One quick story before I wind this part up.  My new replacement being fresh from Vietnam still had the self preservation thing going.  One day as we walked down the sidewalk in front of my barracks I was telling him about the nunnery across the river from our location when someone set off a firecracker.  I was mid-sentence and turned to speak directly to him only to find him face down on the sidewalk.  He got up slowly brushing himself off and explaining that the firecracker sounded like a rifle shot and he was still attuned to taking himself out of the line of fire.  It would take time to get back to normal.  That I could see.

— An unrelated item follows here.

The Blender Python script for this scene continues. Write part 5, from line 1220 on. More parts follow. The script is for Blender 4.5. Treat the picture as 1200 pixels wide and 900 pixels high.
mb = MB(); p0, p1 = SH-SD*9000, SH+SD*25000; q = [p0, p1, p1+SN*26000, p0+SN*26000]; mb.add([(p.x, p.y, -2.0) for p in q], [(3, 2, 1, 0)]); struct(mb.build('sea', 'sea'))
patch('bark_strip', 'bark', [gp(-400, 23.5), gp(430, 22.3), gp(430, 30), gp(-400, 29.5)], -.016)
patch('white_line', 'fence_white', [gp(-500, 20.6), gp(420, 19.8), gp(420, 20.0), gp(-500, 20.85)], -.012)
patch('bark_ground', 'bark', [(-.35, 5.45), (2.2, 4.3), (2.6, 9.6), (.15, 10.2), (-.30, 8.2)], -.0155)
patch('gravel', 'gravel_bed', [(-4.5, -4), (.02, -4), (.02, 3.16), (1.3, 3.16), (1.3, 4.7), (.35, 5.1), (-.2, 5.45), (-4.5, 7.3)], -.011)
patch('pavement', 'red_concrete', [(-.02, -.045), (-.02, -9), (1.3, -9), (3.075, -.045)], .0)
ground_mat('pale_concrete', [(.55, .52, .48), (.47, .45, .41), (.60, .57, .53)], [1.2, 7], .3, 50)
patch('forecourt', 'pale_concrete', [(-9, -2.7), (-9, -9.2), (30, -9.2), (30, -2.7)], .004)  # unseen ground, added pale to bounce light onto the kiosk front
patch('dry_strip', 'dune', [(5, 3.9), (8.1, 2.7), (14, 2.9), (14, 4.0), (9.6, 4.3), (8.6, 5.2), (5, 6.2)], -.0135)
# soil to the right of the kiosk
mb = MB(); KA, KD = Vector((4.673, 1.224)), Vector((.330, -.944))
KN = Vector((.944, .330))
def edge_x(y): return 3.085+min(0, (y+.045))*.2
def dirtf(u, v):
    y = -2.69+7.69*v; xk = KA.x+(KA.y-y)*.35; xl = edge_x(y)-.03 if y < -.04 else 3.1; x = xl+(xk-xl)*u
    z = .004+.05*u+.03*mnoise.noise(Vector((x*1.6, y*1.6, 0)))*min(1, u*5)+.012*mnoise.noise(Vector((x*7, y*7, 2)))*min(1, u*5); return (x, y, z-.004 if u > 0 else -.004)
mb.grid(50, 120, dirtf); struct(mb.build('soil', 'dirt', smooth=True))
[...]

Well, I came in one morning finding that I had finished my job with my replacement and I had been reassigned to Battery B, 6th Bn, 52 ADA in Kitzingen.  This meant packing my duffle bag again and the move was on.  But this wouldn’t be a trip without a surprise.  Apparently my newspaper headline had not caused any damage to my reputation after all.  I had now been in the military for nine months, yet the Colonel saw fit to promoted me to Specialist 4th Class.  I was now an E-4 heading for my new digs.